• [LISTED ENTRIES]

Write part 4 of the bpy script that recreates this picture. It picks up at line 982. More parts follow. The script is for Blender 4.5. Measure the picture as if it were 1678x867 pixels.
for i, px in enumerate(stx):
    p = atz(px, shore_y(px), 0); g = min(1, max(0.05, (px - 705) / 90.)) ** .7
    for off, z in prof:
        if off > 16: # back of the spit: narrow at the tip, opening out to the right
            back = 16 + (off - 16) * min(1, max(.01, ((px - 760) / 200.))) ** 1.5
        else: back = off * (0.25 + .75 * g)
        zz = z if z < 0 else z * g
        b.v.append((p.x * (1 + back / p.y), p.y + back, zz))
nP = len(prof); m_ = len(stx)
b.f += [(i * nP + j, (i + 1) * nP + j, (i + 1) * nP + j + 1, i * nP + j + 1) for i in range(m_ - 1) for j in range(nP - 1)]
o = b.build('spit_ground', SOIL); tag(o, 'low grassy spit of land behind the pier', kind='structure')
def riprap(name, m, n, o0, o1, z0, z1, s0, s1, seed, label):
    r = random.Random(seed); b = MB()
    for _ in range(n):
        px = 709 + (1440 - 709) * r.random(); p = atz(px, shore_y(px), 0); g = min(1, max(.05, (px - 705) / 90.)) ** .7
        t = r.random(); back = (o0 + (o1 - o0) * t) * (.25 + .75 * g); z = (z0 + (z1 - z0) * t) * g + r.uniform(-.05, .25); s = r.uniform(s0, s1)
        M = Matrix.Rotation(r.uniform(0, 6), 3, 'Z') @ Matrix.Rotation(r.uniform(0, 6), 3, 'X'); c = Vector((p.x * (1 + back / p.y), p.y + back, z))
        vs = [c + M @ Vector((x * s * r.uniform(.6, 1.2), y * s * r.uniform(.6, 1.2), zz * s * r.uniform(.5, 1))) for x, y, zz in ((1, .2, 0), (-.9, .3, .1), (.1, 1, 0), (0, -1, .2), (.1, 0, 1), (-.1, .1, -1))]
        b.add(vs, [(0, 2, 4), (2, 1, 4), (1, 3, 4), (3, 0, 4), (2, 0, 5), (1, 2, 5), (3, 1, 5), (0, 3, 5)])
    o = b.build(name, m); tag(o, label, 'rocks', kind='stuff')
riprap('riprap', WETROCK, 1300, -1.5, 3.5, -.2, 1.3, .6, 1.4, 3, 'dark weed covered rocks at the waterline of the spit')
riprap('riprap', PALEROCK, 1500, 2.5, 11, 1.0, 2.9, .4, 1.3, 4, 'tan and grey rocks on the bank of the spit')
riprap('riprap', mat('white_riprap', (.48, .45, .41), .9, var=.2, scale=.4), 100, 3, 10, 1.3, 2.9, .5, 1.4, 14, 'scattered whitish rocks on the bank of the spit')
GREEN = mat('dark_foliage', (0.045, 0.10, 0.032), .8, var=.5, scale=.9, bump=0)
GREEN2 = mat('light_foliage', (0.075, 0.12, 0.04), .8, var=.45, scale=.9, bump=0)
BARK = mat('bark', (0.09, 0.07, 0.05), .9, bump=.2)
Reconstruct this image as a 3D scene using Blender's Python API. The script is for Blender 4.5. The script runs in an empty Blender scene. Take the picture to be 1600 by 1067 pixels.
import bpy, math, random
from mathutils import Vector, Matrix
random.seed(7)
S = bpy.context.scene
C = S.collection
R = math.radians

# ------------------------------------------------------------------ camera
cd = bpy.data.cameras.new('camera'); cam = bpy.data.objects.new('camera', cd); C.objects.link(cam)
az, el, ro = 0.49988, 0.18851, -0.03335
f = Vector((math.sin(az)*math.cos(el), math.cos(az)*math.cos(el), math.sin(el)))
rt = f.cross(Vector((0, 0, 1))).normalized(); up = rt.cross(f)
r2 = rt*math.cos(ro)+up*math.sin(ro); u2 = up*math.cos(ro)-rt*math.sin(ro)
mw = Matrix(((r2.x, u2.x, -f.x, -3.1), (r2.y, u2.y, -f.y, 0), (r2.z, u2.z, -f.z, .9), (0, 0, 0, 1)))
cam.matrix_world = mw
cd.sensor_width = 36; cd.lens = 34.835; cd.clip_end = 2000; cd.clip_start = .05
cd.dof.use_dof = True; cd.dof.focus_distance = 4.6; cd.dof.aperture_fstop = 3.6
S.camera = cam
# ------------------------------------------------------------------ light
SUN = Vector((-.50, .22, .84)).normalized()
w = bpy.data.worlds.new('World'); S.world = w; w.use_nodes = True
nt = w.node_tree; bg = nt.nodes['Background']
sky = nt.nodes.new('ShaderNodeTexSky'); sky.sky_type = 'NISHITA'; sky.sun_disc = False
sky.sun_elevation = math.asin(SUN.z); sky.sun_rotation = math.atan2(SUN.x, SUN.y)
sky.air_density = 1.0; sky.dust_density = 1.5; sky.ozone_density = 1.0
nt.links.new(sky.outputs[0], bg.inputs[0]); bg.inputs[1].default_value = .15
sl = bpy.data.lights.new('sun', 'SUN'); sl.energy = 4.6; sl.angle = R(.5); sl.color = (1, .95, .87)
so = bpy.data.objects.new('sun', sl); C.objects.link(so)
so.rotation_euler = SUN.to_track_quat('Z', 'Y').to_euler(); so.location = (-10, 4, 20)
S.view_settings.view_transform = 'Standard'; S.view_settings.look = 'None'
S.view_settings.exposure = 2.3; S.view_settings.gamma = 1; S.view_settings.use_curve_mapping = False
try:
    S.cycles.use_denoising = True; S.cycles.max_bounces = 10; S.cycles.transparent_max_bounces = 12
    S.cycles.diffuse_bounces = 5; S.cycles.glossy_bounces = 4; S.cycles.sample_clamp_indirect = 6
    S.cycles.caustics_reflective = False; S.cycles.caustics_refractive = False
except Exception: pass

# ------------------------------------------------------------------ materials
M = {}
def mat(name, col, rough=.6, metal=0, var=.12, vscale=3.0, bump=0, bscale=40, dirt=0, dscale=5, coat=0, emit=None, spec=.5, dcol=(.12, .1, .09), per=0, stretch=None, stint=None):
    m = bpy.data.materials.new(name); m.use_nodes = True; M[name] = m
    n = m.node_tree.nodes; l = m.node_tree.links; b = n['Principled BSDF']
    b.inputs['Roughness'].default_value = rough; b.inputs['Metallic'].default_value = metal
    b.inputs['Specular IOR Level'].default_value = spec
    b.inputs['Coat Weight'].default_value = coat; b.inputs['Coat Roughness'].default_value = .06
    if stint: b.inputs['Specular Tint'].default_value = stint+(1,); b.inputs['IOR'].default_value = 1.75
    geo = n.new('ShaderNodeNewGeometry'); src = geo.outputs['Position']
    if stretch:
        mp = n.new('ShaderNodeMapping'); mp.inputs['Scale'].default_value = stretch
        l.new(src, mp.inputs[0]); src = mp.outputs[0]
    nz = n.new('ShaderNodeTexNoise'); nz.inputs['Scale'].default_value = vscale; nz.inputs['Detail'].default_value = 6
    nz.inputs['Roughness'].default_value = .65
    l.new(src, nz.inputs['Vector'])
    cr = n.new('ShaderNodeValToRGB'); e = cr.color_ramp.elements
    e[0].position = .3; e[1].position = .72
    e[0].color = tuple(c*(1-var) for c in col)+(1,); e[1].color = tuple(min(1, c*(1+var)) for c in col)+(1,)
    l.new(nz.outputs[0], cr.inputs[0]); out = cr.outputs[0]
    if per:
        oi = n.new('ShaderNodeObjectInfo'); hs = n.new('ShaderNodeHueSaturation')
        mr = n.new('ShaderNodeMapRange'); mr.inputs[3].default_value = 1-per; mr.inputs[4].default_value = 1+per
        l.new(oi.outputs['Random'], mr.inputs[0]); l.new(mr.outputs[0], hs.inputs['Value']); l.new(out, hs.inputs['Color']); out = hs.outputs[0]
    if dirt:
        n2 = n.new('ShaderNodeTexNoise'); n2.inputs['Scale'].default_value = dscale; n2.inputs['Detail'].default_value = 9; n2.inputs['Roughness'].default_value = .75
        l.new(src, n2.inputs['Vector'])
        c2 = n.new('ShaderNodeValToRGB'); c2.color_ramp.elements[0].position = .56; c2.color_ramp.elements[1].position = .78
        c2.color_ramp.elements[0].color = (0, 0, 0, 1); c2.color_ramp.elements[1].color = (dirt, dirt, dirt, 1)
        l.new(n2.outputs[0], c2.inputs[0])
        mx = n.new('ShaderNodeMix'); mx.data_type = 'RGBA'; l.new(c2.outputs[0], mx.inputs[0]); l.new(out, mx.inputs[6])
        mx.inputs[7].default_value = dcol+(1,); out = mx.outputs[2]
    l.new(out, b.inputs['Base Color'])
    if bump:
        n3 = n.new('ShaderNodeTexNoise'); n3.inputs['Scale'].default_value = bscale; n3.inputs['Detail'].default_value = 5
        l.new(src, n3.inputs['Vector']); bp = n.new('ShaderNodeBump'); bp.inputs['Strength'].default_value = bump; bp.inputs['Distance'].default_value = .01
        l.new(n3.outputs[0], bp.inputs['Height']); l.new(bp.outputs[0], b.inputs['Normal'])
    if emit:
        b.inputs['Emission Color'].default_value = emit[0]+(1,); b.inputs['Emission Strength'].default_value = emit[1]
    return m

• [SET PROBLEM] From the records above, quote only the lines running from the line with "Reconstruct this image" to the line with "R = math.radians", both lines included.

• [TASK RESPONSE]
Reconstruct this image as a 3D scene using Blender's Python API. The script is for Blender 4.5. The script runs in an empty Blender scene. Take the picture to be 1600 by 1067 pixels.
import bpy, math, random
from mathutils import Vector, Matrix
random.seed(7)
S = bpy.context.scene
C = S.collection
R = math.radians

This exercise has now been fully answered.